Attended Automation refers to the kind of automation where the bot or the agent passively resides on the user’s machine and is invoked by the user at certain instances. The triggering has to actively happen by the user’s action since the points of triggering are programmatically hard to detect.

As the precise moment of launch is not able to be determined, the user decides when a task is automated (i.e. click a button and the process runs). For example, say a sales manager wants to generate a quote. He or she will click a button and the robot will collect data from databases. Results are generated, the employee then would turn the writing process over to the robot.

Unattended Automation

Alternatively, unattended automation refers to the bot being able to initiate a task and then process data. For example, if a specific trigger occurs, the bot will get to work, potentially launching another bot, initiating a workflow, or processing the data.

Hybrid Automation

Naturally, the most likely scenario is that some processes can be triggered without human input when others aren’t timed as easily. This results in the existence of a hybrid automation environment where triggers vary.

How to Implement RPA

The reason that RPA is considered so incredibly low-risk is because it’s so simple. First, look at your everyday tasks. Which are the most time consuming? Which are the most error prone? RPA-ready tasks are defined as:

  • Simple, consistent and repeatable.
  • Repetitive low-skill tasks that create human issues such as high error rates and low worker morale.
  • Existing or planned processes where “stripping off” routine tasks can free humans and deliver a significant productivity, efficiency and/or cost benefit.
  • Tasks that offer meaningful opportunities to improve customer and worker experiences by speeding up existing processes.

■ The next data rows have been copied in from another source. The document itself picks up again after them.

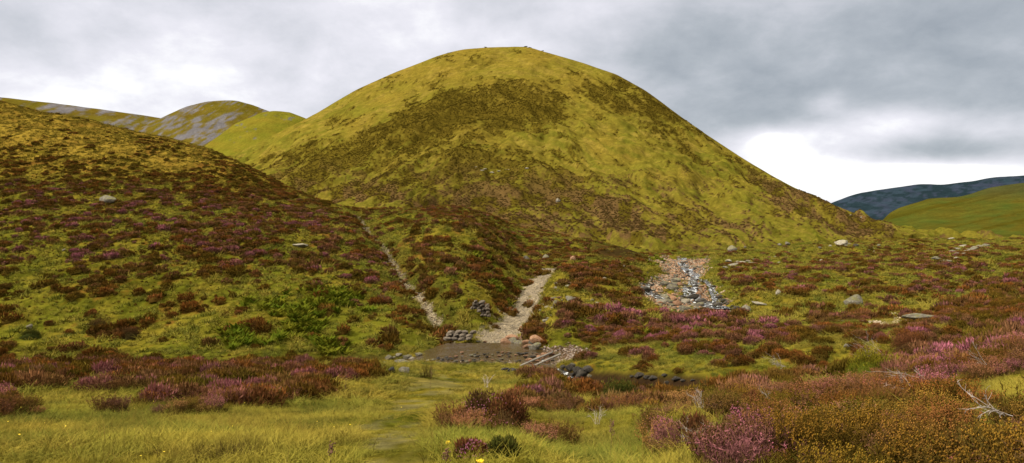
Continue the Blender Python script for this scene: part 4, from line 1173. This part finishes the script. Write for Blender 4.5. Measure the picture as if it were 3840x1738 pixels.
pl = [((531,367),(561,354),.30,'longest weathered plank sloping over the stream stones'), ((520,366),(553,352),.26,'weathered plank behind the longest one'), ((537,364),(556,361),.18,'short broken plank end under the longest plank')]
for (a0, a1), (b0, b1), w_, lb in pl:
    pa = hit(a0, a1); yb = pa[1] + .4; pb = ((b0 - CX) / F * yb, yb, (CY - b1) / F * yb)
    o = plank('plank', (pa[0], pa[1], pa[2] + .02), pb, w_ * .7, .06, M_wood); tag(o, lb, 'plank', 'weathered planks by the ford')
for px, py in [(540,361),(545,358),(550,357),(535,364),(529,363),(547,364)]:
    rock('stone', px, py, random.uniform(7, 11), 'pink', 1.1, .8, .1, label='one of the tan stones under the fallen planks', cat='stone', group='tan stones under the planks')
# old campfire
x_, y_, z_ = hit(512, 372)
root = empty('campfire_remains', (x_, y_, z_), 'charred heap of an old campfire with a white scrap on the grass', 'campfire')
CH = [rock_mesh('charred_stick', 850 + i, M_char, 2, .6) for i in range(3)]
for k_ in range(14):
    part_rock('charred_log', root, (random.uniform(-.42, .42), random.uniform(-.25, .25), .04 + random.random() * .1), (random.uniform(.12, .24), .06, .07), random.choice(CH), (0, random.uniform(-.4, .4), random.uniform(0, 3)))
M_white = plain_mat('white_scrap', (.75, .75, .73), .6, .1, 6, .1)
part_rock('scrap', root, (.36, 0, .10), (.05, .03, .075), rock_mesh('scrap', 860, M_white, 2), (0, .4, 0))

# ------------------------------------------------------------------ foreground individuals
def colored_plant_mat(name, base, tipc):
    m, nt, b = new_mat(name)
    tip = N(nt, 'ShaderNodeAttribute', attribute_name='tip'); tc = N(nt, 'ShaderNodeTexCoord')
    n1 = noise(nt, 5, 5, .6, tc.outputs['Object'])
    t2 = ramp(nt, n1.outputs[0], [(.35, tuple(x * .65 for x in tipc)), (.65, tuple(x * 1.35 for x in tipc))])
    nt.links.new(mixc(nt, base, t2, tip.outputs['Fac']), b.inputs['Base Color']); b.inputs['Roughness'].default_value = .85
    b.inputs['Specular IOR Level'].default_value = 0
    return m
HB_M = {
 'dark': colored_plant_mat('dark_heather', (.022, .020, .006), (.095, .045, .018)),
 'rust': colored_plant_mat('rust_heather', (.030, .020, .007), (.16, .055, .022)),
 'mauve': colored_plant_mat('mauve_heather', (.028, .020, .008), (.21, .075, .085)),
 'olive': colored_plant_mat('olive_heather', (.022, .026, .006), (.060, .060, .010)),
 'yellow': colored_plant_mat('bilberry', (.035, .045, .005), (.20, .16, .012)),
 'flower': colored_plant_mat('heather_flowers', (.2, .07, .09), (.30, .10, .15)),
}
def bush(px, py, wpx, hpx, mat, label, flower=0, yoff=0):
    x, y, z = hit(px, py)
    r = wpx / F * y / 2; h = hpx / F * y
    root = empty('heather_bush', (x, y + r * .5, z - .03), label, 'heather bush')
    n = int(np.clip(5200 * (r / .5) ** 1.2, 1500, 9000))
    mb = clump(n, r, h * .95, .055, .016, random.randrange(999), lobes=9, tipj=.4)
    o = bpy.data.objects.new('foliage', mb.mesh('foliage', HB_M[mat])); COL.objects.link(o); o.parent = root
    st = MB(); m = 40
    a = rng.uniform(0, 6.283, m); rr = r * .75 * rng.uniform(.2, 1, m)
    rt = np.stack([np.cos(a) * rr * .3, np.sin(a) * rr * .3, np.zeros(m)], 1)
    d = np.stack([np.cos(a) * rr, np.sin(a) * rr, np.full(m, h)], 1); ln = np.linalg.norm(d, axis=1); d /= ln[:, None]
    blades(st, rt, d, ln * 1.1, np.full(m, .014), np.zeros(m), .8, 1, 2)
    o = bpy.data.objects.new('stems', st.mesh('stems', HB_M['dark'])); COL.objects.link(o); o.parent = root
    if flower:
        fb = MB(); m = int(flower)
        cz = rng.uniform(.3, 1, m); a = rng.normal(rng.uniform(2.5, 5.5), 1.0, m); ra = np.sqrt(1 - cz ** 2)
        c = np.stack([np.cos(a) * ra * r, np.sin(a) * ra * r, cz * h], 1) * 1.03
        s = .008
        V = np.stack([c + [s, 0, 0], c + [-s * .6, s, 0], c + [-s * .6, -s, 0], c + [0, 0, s * 2]], 1)
        f = np.array([(0, 1, 3), (1, 2, 3), (2, 0, 3), (0, 2, 1)])
        fb.add(V.reshape(-1, 3), (f[None] + (np.arange(m) * 4)[:, None, None]).reshape(-1, 3), 1.0)
        o = bpy.data.objects.new('flowers', fb.mesh('flowers', HB_M['flower'])); COL.objects.link(o); o.parent = root
    return root
bush(479, 430, 46, 40, 'dark', 'tall left half of the big dark heather bush beside the grassy track', 60)
bush(505, 434, 54, 42, 'rust', 'widest dark brown bush, right half of the pair beside the grassy track', 40)
bush(533, 407, 32, 22, 'mauve', 'small round brown bush behind and right of the big pair', 40)
bush(472, 458, 40, 18, 'rust', 'low pinkish bush in front of the big pair', 90)
bush(502, 457, 34, 18, 'olive', 'low olive bush in front of the widest bush', 0)
bush(757, 424, 40, 34, 'rust', 'rounded rust-brown bush right of the pale grass tufts', 0)
bush(622, 408, 46, 28, 'olive', 'dark olive heather mound in the middle of the near bank', 0)
bush(875, 382, 56, 36, 'yellow', 'bright yellow-green bilberry mound on the near bank', 0)
bush(915, 358, 44, 26, 'rust', 'orange-brown bush up the bank behind the bilberry mound', 0)
bush(700, 440, 38, 26, 'rust', 'brown bush at the foot of the pale grass tufts', 0)
bush(95, 330, 26, 12, 'dark', 'near-black heather bush on the lower left slope, larger of two', 0)
bush(128, 340, 22, 13, 'dark', 'dark heather bush right of the near-black one', 0)
bush(27, 340, 24, 11, 'olive', 'dark olive bush below the small white rock', 0)

# dead silver branches
M_dead = plain_mat('dead_wood', (.27, .225, .19), .8, .25, 20, .2)
def branch(px, py, lpx, ang, label, n=7, thick=.006, group='bleached dead heather branches', lift=.12):
    x, y, z = hit(px, py); L = lpx / F * y * .62; thick = thick * .75
    V = []; Fc = []
    def tube(pts, r0, r1):
        b0 = len(V)
        for i_, q in enumerate(pts):
            r_ = lerp(r0, r1, i_ / (len(pts) - 1)); d_ = (pts[min(i_ + 1, len(pts) - 1)] - pts[max(i_ - 1, 0)]); d_ = d_ / (np.linalg.norm(d_) + 1e-9)
            s_ = np.cross(d_, [0, .3, 1.0]); s_ = s_ / (np.linalg.norm(s_) + 1e-9); t_ = np.cross(s_, d_)
            for k_ in range(5): V.append(q + (s_ * math.cos(k_ * 1.2566) + t_ * math.sin(k_ * 1.2566)) * r_)
        for i_ in range(len(pts) - 1):
            for k_ in range(5): Fc.append((b0 + i_*5 + k_, b0 + i_*5 + (k_+1) % 5, b0 + i_*5 + 5 + (k_+1) % 5, b0 + i_*5 + 5 + k_))
    def grow(p0, d, L_, r_, dep):
        pts = [p0]; q = p0.copy(); dd = d.copy()
        for i_ in range(6):
            dd = dd + rng.normal(0, .13, 3); dd = dd / np.linalg.norm(dd); q = q + dd * L_ / 6; pts.append(q.copy())
            if dep > 0 and i_ >= 1 and random.random() < .75:
                grow(q, dd + rng.normal(0, .38, 3), L_ * random.uniform(.35, .6), r_ * .6, dep - 1)
        tube(pts, r_, r_ * .35)
    for k_ in range(n):
        a = ang + random.uniform(-.35, .35)
        d = np.array([math.cos(a), random.uniform(-.3, .3), math.sin(a)]); d /= np.linalg.norm(d)
        grow(np.array([random.uniform(-.05, .05), random.uniform(-.05, .05), 0.]), d, L * random.uniform(.6, 1), thick, 2)
    o = link('dead_branch', mesh_from('dead_branch', V, Fc), M_dead); o.location = (x, y, z + lift)
    return tag(o, label, 'dead branch', group)
branch(933, 400, 62, R(157), 'long bleached branch fanning left on the near bank', 4, .007, lift=.22)
branch(918, 407, 55, R(165), 'lower bleached branch left of the pink heather', 5, .006, lift=.2)
branch(985, 383, 30, R(140), 'short bleached branch under the pink heather at right', 3, .006, lift=.3)
branch(885, 362, 40, R(165), 'grey tangle of dead heather above the bilberry mound', 9, .007, lift=.25)
branch(1010, 445, 60, R(150), 'twisted bleached branch in the lower right corner', 3, .007, lift=.25)
branch(700, 462, 40, R(110), 'upright grey dead twigs at the bottom edge', 9, .004, lift=.1)
branch(598, 430, 26, R(95), 'thin grey dead stems among the heather right of the bushes', 6, .004, lift=.1)
branch(785, 372, 26, R(150), 'small grey dead heather tangle at the bank crest', 7, .008, lift=.2)
branch(770, 420, 24, R(120), 'dead twigs left of the pink sprigs', 3, .004, lift=.25)
branch(700, 415, 22, R(100), 'grey dead heather stems left of the rust-brown bush', 8, .005, lift=.1)
branch(487, 400, 16, R(100), 'pale dead twigs on top of the big dark bush', 6, .004, lift=.3)

# rush tuft, seed stalks, pale tussocks, yellow flowers
def solo_tuft(name, px, py, hpx, n, w, mat, label, cat, spread=.3, curve=.4, rad=.12, group=None):
    x, y, z = hit(px, py); L = hpx / F * y
    mb = tuft(n, L, w, spread, curve, rad)
    o = bpy.data.objects.new(name, mb.mesh(name, mat)); COL.objects.link(o); o.location = (x, y, z)
    return tag(o, label, cat, group)
M_rushes = colored_plant_mat('rushes', (.03, .028, .006), (.075, .05, .012)); M_tus = colored_plant_mat('tussock', (.09, .085, .008), (.26, .19, .03))
solo_tuft('rush_clump', 426, 378, 20, 90, .02, M_rushes, 'single brown-green rush clump in the grass right of the pale boulder', 'rush clump', .22, .3, .2)
solo_tuft('grass_tussock', 448, 422, 26, 420, .008, M_tus, 'straw-coloured grass tussock left of the big dark bush', 'tussock', .5, .8, .35)
solo_tuft('grass_tussock', 690, 418, 26, 420, .008, M_tus, 'pale grass tussock arching over the heather mid bank', 'tussock', .55, .9, .35)
solo_tuft('grass_tussock', 718, 424, 24, 420, .008, M_tus, 'pale grass tussock left of the rust-brown bush', 'tussock', .55, .9, .35)
solo_tuft('grass_tussock', 800, 372, 14, 200, .012, M_tus, 'small pale tussock near the bank crest', 'tussock', .5, .8, .3)
for px, py, hp, lb in [(200,457,24,'dark rushes at the bottom edge, leftmost clump'),(240,458,30,'tall dark rushes at the bottom edge left of the worn track'),(222,459,26,'dark rushes between the two bottom clumps'),(150,458,20,'low dark rushes in the bottom left grass')]:
    solo_tuft('rush_clump', px, py, hp, 150, .007, M_rushes, lb, 'rush clump', .25, .35, .25)
M_stalk = plain_mat('seed_stalk', (.10, .045, .02), .9, .3, 20, .2)
M_yel = plain_mat('yellow_petals', (.75, .52, .01), .6, .1, 10, .1)
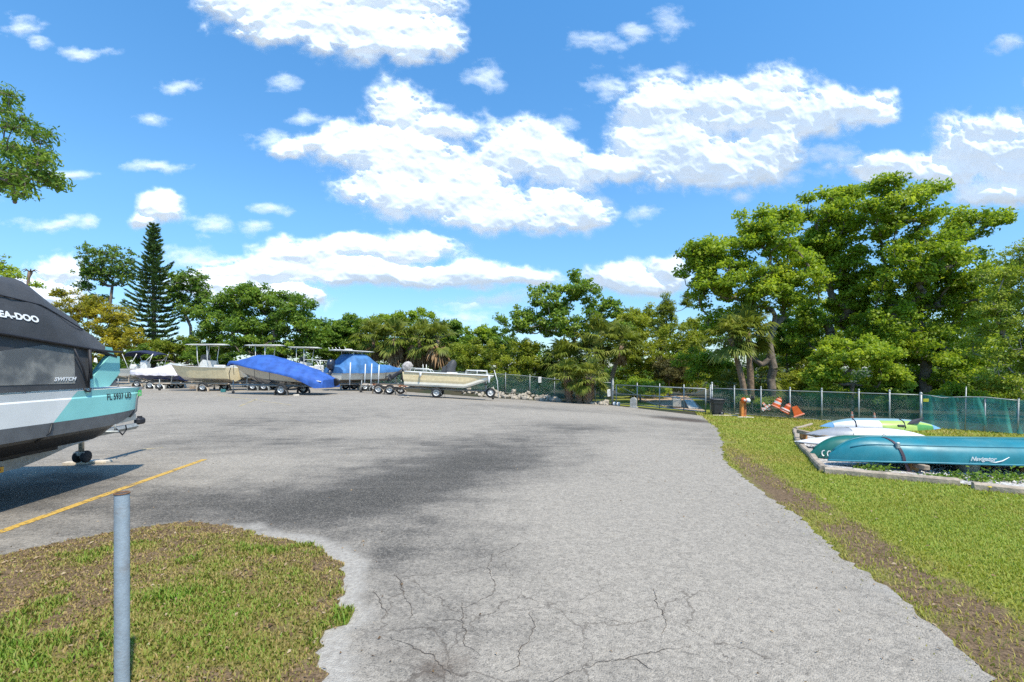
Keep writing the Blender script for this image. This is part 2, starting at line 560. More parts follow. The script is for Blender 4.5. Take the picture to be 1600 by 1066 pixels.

According to IBM, a task is performed by a human as usual and “recorded” for the software. The resulting script is fine-tuned to ensure that all potential task variations are accounted for. The resulting robot is tested to ensure that it works.

What RPA Is Not

As an automation process designed for simple tasks, RPA is not equivalent to business process automation. Though it can have multiple levels of operation and could work in multiple systems, it doesn’t take on full processes.

Often the reason RPA is excluded from the AI umbrella is because RPA doesn’t learn in the same way that an AI application would. RPA is rules-based and if something changes in the automated task – a field in a web form moves, for example – the RPA bot typically won’t be able to figure that out on its own.

However, AI can improve RPA. For example, an RFP is inputted into a system. AI would be able to read and comprehend the document, then trigger automated tasks like proposal generation or the like.

Business Is Moving Faster, Are You?

As AI improves in maturity and grows, you can expect it to have a much larger footprint. Regardless of where you start, it pays to get started.